IMF: U.S. facing a recession


One official said the projections were ‘unduly pessimistic.’

WASHINGTON (AP) — The United States is headed for a recession, dragging world economic growth down along with it, the International Monetary Fund concluded in a sobering new forecast Wednesday that underscored the damage inflicted from the housing and credit debacles.

The IMF’s World Economic Outlook served as a reminder of just how swiftly economic and financial fortunes in the United States and beyond can unravel, affecting people, investors and businesses around the globe. The fund slashed growth projections for the United States — the epicenter of the woes — and for the world economy. The fragile state of affairs greatly raises the odds that the global economy could fall into a slump, the IMF said.

Financial problems that erupted in August 2007 “spread quickly and unpredictably” and caused “extensive damage,” the IMF said. It described the financial shock as the biggest “since the Great Depression.”

Economic growth in the United States is expected to slow to a crawl of just 0.5 percent this year, which would mark the worst pace in 17 years, when the country had suffered through a recession. The United States won’t fare much better next year; the IMF projected the U.S. economy will grow by a feeble 0.6 percent in 2009, when measured by an annual average.

“The U.S. economy will tip into a mild recession in 2008 as the result of mutually reinforcing cycles in the housing and financial markets,” the IMF said.

David McCormick, the Treasury Department’s point person on international affairs, called the IMF’s projections “unduly pessimistic.”

Many private economists and members of the U.S. public believe the country has already fallen into its first recession since 2001. For the first time, Federal Reserve Chairman Ben Bernanke acknowledged last week that a recession was possible.

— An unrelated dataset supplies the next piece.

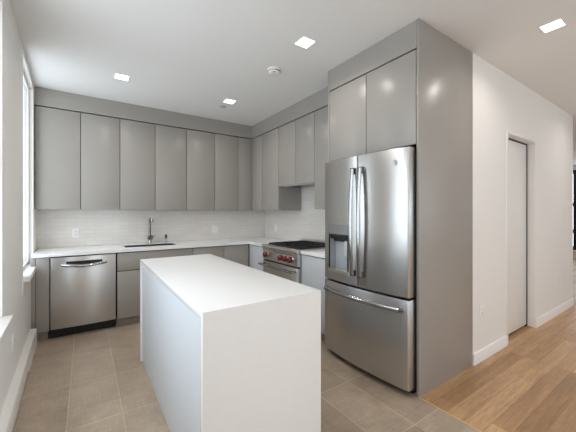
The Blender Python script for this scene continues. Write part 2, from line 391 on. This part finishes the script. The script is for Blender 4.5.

An increasing number of analysts think the U.S. economy, which grew by 2.2 percent in 2007, started shrinking in the first three months of this year and is still contracting. Under one rough rule, if the economy contracts for six straight months it is considered to be in a recession. A panel of experts at the National Bureau of Economic Research that determines when U.S. recessions begin and end, however, uses a broader definition, taking into account income, employment and other barometers.

McCormick resisted using the word recession to describe the U.S. economy. “I don’t think it matters what you call it right now. ... It’s clear, the U.S. is suffering through a significant downturn in its growth,” he said.

When the IMF projected U.S. economic growth using another measure — comparing activity in the fourth quarter of one year with the previous year — the country’s economy would shrink 0.7 percent this year, said the IMF’s chief economist Simon Johnson. By that measure, the economy would grow by a lackluster 1.6 percent in 2009, he added.

Given the problems of the United States — the world’s largest economy— the performance of the global economy also will be strained.

The IMF now expects the world economy, which grew by a robust 4.9 percent last year, to slow sharply. The fund is projecting the global economy to grow by 3.7 percent this year and 3.8 percent next year.

There’s a risk that things could turn worse, it cautioned.